The President’s budget fails to reinvest in core job training programs, sets these programs up for likely deep cuts in future years, and proposes cuts in a range of other programs that support work and opportunity. While it proposes a modest rise in apprenticeship program funding, even that’s at risk under the budget’s future cuts to overall non-defense discretionary (NDD) funding — and that modest rise would also fall well short of offsetting the cuts to other programs. Overall, the budget would:

  • Freeze state job training grants. The President’s 2019 initial budget — the budget that went to print before the Administration and Congress reached a budget agreement in February for 2018 and 2019 — would have cut state job training grants under the Workforce Innovation and Opportunity Act (WIOA) by 40 percent (see chart). Even after the President proposed a budget “addendum” that accounted for the budget agreement’s additional funding, the President proposed freezing the grants at their 2017 level of $2.7 billion, meaning they would be worth less in 2019 due to inflation.

    Job training funding has been falling for several years, in large part due to the tight caps that the 2011 Budget Control Act, which were further reduced by sequestration, placed on NDD programs. Under the President’s post-addendum budget, funding for WIOA job training grants in 2019 would be 22 percent less than its 2010 level, after adjusting for inflation. And funding for job training would likely fall substantially in years after 2019 because the President’s budget calls for sharp cuts in NDD funding after 2019.

  • Cut or eliminate several job training programs. The President’s budget also cuts Job Corps by a quarter and cuts another $531.9 million from job training by eliminating three programs that target groups facing unique barriers to work: the Indian and Native American national programs, the Senior Community Service Employment program, and the Migrant and Seasonal Farm Worker program. (The President would direct the Secretary of Labor to set aside 1.5 percent of WIOA adult formula funds to support Indian and Native American programs.) To be sure, there might be reasons to reduce funding in some areas to invest more in others. But the proposed cuts in training programs overall show that investing in skills is not a priority for the President.

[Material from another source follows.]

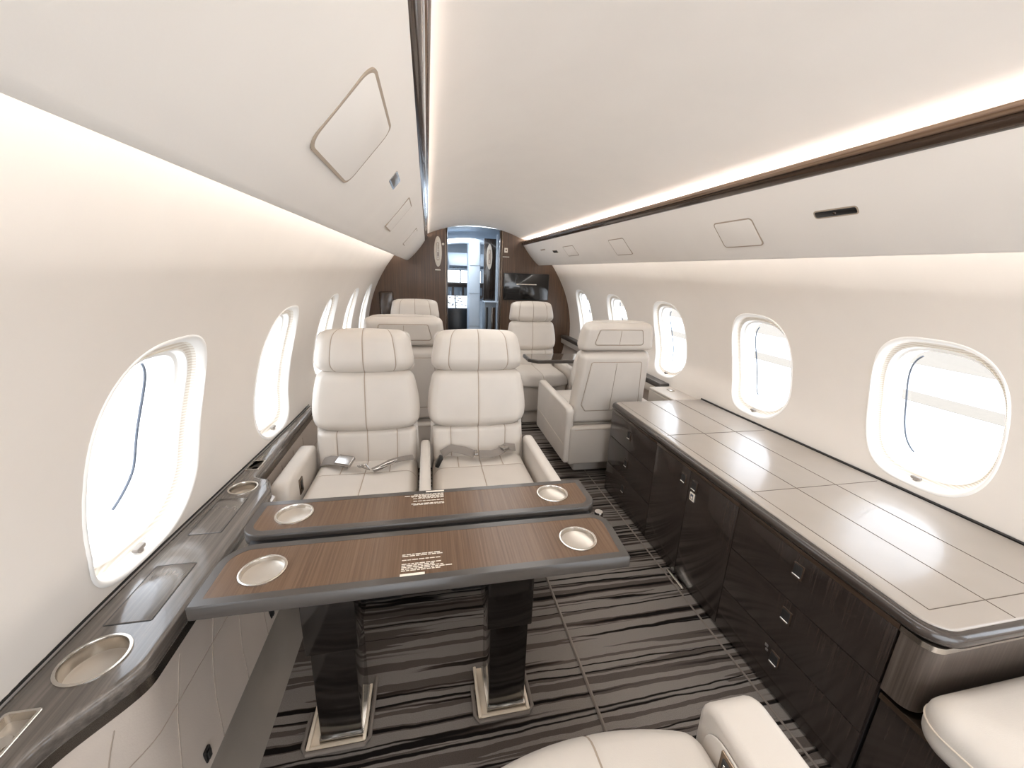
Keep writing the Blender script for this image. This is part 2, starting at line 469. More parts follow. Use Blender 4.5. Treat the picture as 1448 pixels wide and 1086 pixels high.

    The budget mentions that the Labor and Education secretaries are developing a plan to “consolidate and reorganize Federal workforce development programs” that it says will be released in the spring of 2018, but it provides no other details. “Consolidate” and “efficiency” are terms that some policymakers have used to justify program cuts. There may be reasons to consolidate or reorganize some programs, but a key question will be whether those changes — along with the accompanying budget proposals — will mean those in need will have more or less access to high-quality job training opportunities and whether those opportunities will be sufficient to address the needs of workers and employers.

  • Include some modest new investments in 2019, which could be in jeopardy because of NDD cuts after 2019. The budget proposes to increase funding for apprenticeship programs to $200 million in 2019, up from $95 million in 2017. Apprenticeship programs are important and policymakers should expand them, but they’re just one part of a workforce development strategy (just 6 percent of the Labor Department’s training and employment services budget in the President’s proposal).

The Administration claims that it’s trying to aid those left behind in today’s economy and help more people work. But the President’s budget would also make college more expensive, underinvest in child care, target working families for cuts in assistance that help them afford the basics, and, in some cases, even reduce work incentives in existing program eligibility rules. Taken together, these proposals will make it significantly harder for people left behind to move up the economic ladder.